Intanto, il ministro Varoufakis, dopo aver evocato la possibilità di un referendum sulle riforme, riparla di un «piano B»: soldi cinesi per far fronte alle scadenze immediate? Tsipras sarà in Cina a maggio (e poi è previsto anche un viaggio a Mosca).

Sul fronte opposto, la Bce sdrammatizza le conseguenze di un eventuale Grexit. Mario Draghi afferma che il quantitative easing «protegge l’eurozona dal contagio greco», la prova è che «assistiamo a nuovi cali di rendimenti sovrani in Portogallo e altri paesi».

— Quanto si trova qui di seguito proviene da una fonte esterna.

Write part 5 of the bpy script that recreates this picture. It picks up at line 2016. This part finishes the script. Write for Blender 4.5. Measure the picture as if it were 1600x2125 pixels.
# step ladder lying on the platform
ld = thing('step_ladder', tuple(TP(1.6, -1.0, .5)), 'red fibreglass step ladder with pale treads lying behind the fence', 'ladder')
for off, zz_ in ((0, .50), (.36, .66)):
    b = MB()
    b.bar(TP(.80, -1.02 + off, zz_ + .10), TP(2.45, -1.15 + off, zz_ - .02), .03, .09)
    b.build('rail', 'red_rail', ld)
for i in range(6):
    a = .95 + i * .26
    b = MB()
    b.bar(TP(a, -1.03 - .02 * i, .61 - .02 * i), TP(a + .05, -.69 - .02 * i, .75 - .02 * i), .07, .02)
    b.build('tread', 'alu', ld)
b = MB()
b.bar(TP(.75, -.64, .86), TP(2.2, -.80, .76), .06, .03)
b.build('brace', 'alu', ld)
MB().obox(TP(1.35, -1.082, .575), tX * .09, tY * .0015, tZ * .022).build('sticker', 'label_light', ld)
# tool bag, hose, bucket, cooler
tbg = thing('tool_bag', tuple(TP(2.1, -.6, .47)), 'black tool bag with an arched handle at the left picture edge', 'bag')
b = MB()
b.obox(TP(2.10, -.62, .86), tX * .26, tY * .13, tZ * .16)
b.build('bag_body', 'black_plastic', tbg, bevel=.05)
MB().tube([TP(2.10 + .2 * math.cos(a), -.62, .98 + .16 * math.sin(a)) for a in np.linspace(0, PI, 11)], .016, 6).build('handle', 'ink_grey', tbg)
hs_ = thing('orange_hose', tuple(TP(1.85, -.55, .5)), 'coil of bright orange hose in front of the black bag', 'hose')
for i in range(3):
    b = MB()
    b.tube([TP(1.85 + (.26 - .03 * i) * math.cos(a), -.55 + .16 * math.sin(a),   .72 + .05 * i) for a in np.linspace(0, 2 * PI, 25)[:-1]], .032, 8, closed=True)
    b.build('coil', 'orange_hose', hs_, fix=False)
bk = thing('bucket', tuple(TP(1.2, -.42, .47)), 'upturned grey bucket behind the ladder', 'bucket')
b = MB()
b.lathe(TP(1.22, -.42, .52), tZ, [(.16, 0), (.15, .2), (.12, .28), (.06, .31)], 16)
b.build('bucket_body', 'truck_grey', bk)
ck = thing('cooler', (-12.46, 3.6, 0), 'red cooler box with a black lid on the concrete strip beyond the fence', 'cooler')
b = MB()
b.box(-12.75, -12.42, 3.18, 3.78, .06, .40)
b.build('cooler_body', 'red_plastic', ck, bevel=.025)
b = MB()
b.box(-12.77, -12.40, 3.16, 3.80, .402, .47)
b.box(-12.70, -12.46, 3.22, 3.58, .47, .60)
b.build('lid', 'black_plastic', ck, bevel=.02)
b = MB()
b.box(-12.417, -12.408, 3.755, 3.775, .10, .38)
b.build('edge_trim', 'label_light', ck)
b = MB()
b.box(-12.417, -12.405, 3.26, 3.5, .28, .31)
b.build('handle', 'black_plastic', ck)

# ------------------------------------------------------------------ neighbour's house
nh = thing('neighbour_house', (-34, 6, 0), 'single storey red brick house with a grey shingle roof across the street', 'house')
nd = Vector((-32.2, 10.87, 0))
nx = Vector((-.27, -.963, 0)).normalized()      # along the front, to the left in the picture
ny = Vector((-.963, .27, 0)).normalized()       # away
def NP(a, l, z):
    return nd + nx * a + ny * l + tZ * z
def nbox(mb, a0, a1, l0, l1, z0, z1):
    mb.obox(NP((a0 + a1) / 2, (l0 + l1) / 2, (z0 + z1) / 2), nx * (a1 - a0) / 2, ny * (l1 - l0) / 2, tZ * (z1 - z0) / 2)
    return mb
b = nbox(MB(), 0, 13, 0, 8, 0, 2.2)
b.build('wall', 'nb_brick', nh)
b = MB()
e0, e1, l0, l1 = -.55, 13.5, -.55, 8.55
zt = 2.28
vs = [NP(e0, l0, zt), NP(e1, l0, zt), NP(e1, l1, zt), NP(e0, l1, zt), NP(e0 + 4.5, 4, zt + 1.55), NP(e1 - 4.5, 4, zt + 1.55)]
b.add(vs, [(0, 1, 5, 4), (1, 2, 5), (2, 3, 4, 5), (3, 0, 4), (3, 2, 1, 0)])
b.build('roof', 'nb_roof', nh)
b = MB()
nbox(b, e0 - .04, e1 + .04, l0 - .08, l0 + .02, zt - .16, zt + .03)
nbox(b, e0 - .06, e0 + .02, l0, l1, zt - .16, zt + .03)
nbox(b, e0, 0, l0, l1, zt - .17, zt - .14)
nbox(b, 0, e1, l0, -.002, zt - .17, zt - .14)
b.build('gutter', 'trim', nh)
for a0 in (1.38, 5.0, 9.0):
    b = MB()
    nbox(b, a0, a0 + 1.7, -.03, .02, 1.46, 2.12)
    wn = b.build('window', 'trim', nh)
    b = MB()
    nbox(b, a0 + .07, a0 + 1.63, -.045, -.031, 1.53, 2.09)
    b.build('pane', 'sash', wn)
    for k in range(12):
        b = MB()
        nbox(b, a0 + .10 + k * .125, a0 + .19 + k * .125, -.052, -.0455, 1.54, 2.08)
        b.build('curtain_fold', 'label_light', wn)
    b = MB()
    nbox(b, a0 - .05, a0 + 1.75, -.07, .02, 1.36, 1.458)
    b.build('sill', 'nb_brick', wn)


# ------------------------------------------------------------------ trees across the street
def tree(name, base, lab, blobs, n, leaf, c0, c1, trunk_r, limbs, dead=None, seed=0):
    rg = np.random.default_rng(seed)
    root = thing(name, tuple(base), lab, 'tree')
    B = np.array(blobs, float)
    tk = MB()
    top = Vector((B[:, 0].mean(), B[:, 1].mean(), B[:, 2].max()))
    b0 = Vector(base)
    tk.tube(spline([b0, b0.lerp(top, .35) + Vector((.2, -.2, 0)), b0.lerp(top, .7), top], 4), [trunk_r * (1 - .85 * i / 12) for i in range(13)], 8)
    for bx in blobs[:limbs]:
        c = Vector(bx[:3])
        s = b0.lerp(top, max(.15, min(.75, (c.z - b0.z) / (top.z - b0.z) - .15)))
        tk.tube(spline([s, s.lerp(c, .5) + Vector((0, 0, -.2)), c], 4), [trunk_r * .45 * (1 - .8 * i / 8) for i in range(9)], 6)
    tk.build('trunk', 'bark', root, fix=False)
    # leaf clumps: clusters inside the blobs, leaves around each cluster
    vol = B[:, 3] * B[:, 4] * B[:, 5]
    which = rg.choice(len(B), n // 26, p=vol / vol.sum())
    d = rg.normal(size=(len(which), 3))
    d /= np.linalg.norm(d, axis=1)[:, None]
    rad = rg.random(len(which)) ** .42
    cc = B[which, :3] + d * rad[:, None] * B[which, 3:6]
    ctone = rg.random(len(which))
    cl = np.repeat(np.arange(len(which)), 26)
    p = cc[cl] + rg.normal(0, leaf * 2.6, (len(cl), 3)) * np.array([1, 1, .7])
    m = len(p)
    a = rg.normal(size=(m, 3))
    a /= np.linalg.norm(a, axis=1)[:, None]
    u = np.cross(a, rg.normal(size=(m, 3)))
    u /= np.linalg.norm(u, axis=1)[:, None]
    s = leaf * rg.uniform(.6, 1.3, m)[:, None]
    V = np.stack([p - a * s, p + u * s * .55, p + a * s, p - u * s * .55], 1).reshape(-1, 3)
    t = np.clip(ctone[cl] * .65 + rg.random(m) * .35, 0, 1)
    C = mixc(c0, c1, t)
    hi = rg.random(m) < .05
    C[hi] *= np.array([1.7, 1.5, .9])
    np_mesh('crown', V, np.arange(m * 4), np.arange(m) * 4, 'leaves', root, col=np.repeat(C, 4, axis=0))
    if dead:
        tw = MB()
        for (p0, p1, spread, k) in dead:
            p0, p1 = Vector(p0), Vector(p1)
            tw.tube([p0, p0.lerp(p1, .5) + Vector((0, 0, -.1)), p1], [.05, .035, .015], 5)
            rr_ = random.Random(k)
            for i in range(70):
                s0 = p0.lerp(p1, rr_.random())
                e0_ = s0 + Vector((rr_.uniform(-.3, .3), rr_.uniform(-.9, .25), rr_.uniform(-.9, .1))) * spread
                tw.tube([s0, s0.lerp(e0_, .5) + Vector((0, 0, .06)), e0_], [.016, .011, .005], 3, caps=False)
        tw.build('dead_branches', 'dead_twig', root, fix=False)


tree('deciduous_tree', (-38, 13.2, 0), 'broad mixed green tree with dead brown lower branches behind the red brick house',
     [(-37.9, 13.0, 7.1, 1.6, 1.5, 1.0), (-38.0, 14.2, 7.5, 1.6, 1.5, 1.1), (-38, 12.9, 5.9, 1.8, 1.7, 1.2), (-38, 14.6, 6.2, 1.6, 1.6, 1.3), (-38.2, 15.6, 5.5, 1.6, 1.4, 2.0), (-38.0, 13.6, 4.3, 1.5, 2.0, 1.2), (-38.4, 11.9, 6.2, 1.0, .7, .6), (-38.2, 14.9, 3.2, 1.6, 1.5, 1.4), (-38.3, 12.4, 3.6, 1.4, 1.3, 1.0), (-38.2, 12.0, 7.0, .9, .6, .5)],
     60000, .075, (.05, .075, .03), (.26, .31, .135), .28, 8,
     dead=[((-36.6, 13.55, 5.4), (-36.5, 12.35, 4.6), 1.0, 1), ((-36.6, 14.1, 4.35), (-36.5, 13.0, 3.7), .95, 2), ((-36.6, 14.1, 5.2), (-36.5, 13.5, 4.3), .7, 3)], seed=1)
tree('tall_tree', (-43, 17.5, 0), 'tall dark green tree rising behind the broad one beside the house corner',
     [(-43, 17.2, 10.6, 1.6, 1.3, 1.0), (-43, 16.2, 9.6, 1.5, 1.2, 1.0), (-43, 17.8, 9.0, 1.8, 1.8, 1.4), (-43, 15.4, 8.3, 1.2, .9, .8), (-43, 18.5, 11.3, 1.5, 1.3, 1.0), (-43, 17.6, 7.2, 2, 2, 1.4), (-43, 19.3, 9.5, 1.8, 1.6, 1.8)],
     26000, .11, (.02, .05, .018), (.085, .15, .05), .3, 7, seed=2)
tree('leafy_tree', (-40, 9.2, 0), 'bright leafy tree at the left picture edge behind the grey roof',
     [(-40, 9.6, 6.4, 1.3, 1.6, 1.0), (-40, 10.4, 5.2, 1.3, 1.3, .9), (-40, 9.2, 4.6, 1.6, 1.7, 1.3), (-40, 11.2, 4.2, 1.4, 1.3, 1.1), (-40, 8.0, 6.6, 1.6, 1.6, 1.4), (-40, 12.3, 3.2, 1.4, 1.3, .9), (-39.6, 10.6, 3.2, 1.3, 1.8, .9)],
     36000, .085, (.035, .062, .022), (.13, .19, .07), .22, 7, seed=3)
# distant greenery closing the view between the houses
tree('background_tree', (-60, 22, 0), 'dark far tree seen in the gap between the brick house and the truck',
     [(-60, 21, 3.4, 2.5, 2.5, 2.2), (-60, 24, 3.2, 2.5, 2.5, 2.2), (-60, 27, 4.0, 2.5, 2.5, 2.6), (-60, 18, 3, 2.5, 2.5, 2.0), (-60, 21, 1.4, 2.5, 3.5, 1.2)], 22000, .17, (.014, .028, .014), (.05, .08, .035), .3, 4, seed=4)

Nelle istituzioni europee, però, due teorie si oppongono: la paura del «domino» (se cade la Grecia, i mercati si chiederanno: chi è il prossimo? e la fiducia nell’euro crollerebbe) e quella della «massicciata» (se la Grecia se ne va, verranno rafforzate le regole comuni e quindi l’euro). Ma, avverte l’esperto Jean Pisani-Ferry, commissario generale di France Stratégie, «non ci sarà una Grexit felice».

Intanto, martedì è stato dato il via libera al piano Juncker di 315 miliardi (Germania, Francia e Italia investiranno 8 miliardi ciascuno, la Spagna 1,5).